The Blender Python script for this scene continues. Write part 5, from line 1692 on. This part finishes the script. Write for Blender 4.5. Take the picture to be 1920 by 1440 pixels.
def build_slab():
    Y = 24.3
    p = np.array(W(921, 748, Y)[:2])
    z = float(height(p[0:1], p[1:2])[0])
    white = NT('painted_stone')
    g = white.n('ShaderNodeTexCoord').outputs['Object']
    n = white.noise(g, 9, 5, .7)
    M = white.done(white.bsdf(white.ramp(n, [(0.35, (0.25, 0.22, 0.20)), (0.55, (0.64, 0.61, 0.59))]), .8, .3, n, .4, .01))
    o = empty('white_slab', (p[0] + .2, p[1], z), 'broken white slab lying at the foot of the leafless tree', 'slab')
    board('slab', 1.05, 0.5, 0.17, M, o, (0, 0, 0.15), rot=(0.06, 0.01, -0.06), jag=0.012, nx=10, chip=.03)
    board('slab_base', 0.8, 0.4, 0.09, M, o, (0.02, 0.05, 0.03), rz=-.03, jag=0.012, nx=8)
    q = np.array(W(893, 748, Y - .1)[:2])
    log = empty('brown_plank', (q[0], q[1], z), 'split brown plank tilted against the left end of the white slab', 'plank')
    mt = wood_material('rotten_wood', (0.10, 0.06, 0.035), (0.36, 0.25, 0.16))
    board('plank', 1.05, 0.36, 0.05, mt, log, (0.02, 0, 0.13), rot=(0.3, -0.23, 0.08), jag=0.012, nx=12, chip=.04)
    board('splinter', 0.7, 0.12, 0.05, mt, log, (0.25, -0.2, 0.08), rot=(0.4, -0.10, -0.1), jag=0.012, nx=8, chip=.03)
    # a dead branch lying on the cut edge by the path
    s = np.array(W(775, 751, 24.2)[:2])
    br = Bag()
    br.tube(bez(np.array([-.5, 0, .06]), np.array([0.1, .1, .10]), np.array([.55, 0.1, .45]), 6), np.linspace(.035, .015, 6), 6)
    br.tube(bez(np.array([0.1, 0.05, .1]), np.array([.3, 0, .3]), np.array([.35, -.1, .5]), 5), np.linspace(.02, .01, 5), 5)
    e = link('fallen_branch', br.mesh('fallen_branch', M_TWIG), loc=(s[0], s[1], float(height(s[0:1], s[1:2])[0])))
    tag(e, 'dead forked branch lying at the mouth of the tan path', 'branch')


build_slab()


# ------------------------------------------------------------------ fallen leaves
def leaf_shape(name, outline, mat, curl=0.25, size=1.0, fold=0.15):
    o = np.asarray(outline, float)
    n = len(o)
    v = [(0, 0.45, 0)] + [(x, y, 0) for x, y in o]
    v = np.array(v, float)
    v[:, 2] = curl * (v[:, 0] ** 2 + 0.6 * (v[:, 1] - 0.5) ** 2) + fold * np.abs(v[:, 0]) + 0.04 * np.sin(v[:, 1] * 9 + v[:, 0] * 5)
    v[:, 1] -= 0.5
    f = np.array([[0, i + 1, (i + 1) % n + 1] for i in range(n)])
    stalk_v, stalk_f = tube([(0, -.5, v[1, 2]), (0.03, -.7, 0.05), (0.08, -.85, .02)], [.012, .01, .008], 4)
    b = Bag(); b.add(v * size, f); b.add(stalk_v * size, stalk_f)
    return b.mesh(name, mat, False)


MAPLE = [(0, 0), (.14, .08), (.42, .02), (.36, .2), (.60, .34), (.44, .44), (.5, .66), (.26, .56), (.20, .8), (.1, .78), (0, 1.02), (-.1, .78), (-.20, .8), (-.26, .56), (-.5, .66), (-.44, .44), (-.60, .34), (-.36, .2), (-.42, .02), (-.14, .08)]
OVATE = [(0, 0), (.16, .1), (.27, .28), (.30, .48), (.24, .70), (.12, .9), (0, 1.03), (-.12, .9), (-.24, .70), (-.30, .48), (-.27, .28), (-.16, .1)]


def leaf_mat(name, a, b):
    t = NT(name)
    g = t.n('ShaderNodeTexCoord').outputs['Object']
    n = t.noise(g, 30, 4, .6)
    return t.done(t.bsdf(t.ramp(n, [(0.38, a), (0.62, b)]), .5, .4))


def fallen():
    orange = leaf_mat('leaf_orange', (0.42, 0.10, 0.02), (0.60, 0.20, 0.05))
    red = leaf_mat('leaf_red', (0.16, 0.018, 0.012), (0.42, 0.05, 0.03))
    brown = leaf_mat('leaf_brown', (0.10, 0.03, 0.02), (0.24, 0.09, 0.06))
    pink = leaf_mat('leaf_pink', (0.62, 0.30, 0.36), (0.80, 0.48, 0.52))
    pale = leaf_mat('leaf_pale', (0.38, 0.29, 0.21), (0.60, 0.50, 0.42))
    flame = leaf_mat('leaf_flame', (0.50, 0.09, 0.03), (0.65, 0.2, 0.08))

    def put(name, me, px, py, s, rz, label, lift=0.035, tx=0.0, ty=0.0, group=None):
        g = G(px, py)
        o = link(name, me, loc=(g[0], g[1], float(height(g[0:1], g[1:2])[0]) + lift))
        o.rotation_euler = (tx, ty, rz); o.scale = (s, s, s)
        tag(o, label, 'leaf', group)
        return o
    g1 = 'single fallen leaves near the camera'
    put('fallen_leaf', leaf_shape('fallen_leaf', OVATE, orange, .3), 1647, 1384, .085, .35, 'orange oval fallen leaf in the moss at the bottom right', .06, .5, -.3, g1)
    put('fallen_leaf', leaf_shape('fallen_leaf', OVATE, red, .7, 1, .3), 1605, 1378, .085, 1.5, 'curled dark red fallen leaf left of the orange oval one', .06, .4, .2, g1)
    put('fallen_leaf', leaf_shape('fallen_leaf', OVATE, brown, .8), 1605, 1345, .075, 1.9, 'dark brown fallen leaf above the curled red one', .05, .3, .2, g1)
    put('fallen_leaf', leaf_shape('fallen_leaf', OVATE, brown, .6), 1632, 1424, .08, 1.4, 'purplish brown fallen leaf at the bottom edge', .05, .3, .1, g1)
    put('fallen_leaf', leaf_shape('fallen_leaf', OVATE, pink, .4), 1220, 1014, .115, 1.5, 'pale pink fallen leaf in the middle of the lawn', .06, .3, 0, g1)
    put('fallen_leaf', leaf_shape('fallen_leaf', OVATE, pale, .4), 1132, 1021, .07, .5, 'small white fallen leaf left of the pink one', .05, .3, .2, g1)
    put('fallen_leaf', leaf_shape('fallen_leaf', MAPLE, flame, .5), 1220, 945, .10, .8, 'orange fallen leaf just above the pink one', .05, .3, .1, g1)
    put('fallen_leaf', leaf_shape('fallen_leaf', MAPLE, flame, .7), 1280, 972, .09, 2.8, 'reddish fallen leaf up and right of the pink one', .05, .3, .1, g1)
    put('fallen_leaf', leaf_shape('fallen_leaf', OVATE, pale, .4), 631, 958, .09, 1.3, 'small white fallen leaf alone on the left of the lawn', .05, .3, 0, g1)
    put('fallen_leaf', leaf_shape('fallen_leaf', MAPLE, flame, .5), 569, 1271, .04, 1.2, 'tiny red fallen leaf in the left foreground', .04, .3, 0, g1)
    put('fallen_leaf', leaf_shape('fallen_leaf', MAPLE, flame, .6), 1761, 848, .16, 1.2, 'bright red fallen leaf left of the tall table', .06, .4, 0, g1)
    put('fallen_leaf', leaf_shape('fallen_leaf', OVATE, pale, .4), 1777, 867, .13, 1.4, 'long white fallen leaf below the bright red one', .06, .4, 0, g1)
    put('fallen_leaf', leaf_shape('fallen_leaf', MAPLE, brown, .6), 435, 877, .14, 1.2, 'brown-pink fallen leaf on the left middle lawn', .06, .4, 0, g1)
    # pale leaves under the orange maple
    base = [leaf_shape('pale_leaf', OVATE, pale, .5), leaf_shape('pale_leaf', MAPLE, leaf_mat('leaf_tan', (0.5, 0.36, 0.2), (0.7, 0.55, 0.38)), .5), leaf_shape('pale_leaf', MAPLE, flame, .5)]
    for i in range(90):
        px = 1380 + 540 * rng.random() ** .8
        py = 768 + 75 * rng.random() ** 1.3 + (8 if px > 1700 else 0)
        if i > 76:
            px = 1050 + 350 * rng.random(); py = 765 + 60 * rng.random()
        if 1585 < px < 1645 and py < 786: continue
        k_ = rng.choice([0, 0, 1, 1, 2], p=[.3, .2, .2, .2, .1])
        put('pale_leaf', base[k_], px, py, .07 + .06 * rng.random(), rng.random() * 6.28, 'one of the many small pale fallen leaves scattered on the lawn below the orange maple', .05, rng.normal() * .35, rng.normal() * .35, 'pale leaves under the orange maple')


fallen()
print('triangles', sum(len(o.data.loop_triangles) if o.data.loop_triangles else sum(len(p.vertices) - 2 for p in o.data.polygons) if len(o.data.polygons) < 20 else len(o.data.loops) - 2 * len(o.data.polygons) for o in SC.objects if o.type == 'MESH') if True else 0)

...

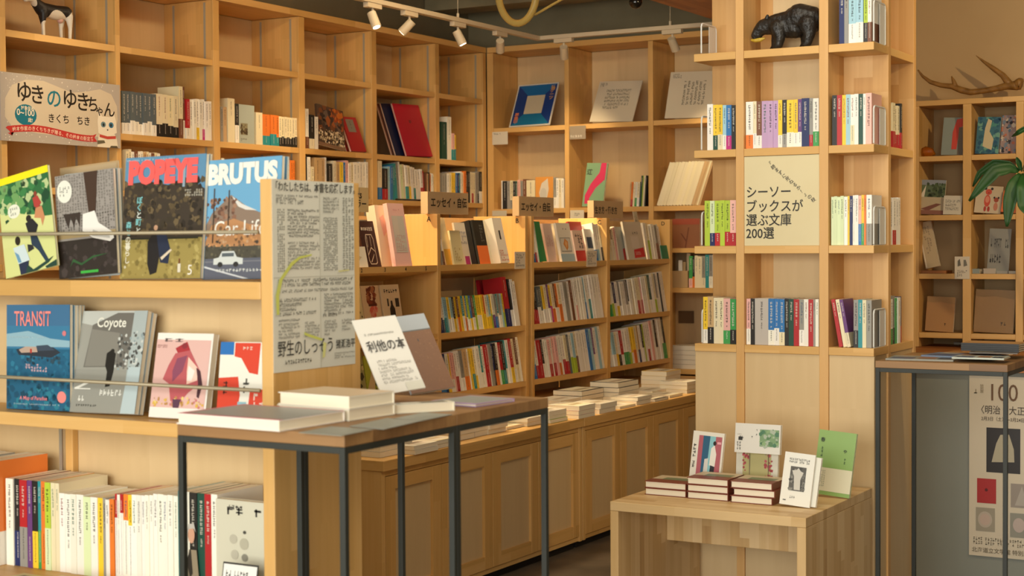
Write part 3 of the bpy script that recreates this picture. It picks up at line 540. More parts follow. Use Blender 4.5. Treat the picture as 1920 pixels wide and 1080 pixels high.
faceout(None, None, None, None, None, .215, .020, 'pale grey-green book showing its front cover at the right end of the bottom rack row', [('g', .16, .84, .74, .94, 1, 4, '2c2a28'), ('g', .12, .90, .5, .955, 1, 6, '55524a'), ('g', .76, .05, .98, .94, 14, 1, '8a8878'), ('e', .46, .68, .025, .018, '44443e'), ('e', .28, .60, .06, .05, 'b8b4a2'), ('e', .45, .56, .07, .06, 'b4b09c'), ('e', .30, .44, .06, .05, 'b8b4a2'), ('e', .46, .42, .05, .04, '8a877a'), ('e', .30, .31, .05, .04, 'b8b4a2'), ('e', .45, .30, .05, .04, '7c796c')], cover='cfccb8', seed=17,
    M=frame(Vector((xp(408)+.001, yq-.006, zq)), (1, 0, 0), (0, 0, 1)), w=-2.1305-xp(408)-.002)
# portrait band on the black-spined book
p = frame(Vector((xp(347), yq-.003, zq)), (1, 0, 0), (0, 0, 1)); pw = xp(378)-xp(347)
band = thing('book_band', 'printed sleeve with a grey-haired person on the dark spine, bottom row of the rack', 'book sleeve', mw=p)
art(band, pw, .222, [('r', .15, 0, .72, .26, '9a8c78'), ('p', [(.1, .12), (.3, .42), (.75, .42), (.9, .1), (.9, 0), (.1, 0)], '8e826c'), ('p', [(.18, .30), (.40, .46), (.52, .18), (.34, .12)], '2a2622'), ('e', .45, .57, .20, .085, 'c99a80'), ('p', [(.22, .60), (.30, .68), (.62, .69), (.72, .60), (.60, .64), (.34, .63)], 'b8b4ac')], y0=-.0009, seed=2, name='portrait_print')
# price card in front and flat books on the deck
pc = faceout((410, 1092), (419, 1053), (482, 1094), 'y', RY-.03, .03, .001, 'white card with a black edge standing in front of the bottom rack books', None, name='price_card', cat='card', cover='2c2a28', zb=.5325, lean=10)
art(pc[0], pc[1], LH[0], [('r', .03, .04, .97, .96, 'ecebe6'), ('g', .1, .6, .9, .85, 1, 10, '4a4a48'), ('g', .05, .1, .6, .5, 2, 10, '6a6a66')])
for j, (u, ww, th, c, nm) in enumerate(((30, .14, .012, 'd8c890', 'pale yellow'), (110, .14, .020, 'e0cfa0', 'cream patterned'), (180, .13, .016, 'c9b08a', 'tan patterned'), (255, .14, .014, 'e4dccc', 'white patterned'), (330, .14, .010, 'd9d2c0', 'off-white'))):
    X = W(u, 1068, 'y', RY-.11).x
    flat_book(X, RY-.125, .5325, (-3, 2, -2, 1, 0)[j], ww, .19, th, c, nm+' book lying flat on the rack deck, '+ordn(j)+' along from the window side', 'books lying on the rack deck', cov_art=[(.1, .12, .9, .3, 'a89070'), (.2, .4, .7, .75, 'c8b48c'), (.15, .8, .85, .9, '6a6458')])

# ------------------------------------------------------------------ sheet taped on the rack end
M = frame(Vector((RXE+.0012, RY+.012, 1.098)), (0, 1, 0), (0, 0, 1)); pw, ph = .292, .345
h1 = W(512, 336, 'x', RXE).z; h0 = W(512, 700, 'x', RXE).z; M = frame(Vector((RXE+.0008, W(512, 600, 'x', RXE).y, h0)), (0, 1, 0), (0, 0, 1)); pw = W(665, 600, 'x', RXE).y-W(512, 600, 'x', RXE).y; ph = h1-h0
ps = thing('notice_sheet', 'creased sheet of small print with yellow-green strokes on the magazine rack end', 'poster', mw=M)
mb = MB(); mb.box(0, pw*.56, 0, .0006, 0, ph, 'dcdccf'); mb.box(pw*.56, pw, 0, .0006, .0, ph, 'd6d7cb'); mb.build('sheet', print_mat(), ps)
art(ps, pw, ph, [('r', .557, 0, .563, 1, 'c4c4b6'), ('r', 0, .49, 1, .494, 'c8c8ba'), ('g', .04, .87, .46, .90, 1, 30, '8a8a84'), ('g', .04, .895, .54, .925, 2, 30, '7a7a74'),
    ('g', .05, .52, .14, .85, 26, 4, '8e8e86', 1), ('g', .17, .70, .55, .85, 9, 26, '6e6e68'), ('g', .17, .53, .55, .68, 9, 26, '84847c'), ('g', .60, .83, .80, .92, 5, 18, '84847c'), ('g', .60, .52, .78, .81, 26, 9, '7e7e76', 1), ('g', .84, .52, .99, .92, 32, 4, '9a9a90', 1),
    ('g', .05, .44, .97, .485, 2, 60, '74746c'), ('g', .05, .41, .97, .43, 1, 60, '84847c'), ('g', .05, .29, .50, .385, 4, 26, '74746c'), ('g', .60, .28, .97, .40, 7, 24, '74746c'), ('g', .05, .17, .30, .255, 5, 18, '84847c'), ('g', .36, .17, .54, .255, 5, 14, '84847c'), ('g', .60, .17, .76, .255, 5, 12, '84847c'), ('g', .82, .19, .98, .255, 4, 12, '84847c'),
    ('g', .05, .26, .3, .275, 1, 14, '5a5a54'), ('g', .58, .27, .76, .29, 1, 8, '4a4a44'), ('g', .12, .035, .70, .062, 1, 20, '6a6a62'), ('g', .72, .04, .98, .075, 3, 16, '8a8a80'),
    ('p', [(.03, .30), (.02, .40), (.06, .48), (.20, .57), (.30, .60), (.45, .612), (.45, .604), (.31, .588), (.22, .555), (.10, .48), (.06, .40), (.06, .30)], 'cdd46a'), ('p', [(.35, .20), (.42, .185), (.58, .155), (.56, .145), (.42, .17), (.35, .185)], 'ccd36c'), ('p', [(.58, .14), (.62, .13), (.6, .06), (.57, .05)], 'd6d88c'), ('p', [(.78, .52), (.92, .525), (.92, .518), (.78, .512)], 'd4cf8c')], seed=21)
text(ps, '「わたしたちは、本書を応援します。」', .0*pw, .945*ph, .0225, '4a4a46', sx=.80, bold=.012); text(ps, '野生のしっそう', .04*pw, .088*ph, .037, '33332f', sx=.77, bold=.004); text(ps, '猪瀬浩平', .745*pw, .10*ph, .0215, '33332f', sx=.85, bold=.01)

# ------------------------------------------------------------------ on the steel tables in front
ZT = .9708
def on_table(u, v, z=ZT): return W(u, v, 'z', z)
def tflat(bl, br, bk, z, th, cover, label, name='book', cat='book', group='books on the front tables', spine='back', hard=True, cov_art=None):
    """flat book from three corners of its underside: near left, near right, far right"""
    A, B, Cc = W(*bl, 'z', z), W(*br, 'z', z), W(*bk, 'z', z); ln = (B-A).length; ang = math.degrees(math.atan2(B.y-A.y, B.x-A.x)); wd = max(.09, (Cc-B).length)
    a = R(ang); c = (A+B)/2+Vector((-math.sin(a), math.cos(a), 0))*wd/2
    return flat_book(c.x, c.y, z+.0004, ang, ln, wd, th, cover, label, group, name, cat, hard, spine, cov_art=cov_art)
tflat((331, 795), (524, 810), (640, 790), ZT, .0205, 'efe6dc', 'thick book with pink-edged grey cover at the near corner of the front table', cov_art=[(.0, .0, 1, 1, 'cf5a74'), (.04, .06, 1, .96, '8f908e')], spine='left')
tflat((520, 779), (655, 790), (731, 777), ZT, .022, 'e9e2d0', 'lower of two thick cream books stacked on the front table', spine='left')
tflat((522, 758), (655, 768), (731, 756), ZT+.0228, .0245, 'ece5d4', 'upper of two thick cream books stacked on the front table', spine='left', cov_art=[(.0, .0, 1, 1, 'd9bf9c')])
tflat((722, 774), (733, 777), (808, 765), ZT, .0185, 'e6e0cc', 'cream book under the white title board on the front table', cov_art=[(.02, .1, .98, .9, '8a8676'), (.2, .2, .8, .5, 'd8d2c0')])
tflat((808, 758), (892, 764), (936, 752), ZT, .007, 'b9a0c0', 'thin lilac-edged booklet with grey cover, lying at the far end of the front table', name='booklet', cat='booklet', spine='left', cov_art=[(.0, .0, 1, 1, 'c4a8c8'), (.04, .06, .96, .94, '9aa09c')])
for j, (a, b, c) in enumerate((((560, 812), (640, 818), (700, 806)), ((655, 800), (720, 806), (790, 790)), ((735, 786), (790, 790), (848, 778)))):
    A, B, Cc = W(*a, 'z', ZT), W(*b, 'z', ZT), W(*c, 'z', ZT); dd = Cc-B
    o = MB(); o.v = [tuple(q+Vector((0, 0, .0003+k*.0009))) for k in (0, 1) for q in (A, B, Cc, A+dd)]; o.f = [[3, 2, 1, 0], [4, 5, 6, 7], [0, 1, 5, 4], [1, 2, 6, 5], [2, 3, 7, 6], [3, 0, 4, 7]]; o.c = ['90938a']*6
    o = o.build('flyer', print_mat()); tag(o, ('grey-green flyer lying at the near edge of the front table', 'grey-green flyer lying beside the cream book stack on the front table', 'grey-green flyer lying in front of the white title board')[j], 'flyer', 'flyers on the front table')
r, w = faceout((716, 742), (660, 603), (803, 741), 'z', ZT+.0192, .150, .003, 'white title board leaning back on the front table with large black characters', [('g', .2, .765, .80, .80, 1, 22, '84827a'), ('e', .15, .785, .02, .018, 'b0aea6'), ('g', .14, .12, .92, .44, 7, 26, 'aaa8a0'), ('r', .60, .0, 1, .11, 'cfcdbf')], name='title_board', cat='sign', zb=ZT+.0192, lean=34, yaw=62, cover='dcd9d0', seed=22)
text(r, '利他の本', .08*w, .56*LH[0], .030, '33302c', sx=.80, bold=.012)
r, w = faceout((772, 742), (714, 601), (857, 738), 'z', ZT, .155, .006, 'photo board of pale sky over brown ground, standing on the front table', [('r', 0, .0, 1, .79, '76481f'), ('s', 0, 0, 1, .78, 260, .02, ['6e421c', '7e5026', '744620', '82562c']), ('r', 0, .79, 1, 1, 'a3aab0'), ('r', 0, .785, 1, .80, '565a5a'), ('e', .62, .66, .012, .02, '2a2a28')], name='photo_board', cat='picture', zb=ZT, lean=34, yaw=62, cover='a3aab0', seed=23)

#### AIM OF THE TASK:
Extract only the lines from the line with "The Blender Python" through the line with "tag(e, 'dead forked", keeping both end lines exactly as they are.

#### CORRECT RESPONSE:
The Blender Python script for this scene continues. Write part 5, from line 1692 on. This part finishes the script. Write for Blender 4.5. Take the picture to be 1920 by 1440 pixels.
def build_slab():
    Y = 24.3
    p = np.array(W(921, 748, Y)[:2])
    z = float(height(p[0:1], p[1:2])[0])
    white = NT('painted_stone')
    g = white.n('ShaderNodeTexCoord').outputs['Object']
    n = white.noise(g, 9, 5, .7)
    M = white.done(white.bsdf(white.ramp(n, [(0.35, (0.25, 0.22, 0.20)), (0.55, (0.64, 0.61, 0.59))]), .8, .3, n, .4, .01))
    o = empty('white_slab', (p[0] + .2, p[1], z), 'broken white slab lying at the foot of the leafless tree', 'slab')
    board('slab', 1.05, 0.5, 0.17, M, o, (0, 0, 0.15), rot=(0.06, 0.01, -0.06), jag=0.012, nx=10, chip=.03)
    board('slab_base', 0.8, 0.4, 0.09, M, o, (0.02, 0.05, 0.03), rz=-.03, jag=0.012, nx=8)
    q = np.array(W(893, 748, Y - .1)[:2])
    log = empty('brown_plank', (q[0], q[1], z), 'split brown plank tilted against the left end of the white slab', 'plank')
    mt = wood_material('rotten_wood', (0.10, 0.06, 0.035), (0.36, 0.25, 0.16))
    board('plank', 1.05, 0.36, 0.05, mt, log, (0.02, 0, 0.13), rot=(0.3, -0.23, 0.08), jag=0.012, nx=12, chip=.04)
    board('splinter', 0.7, 0.12, 0.05, mt, log, (0.25, -0.2, 0.08), rot=(0.4, -0.10, -0.1), jag=0.012, nx=8, chip=.03)
    # a dead branch lying on the cut edge by the path
    s = np.array(W(775, 751, 24.2)[:2])
    br = Bag()
    br.tube(bez(np.array([-.5, 0, .06]), np.array([0.1, .1, .10]), np.array([.55, 0.1, .45]), 6), np.linspace(.035, .015, 6), 6)
    br.tube(bez(np.array([0.1, 0.05, .1]), np.array([.3, 0, .3]), np.array([.35, -.1, .5]), 5), np.linspace(.02, .01, 5), 5)
    e = link('fallen_branch', br.mesh('fallen_branch', M_TWIG), loc=(s[0], s[1], float(height(s[0:1], s[1:2])[0])))
    tag(e, 'dead forked branch lying at the mouth of the tan path', 'branch')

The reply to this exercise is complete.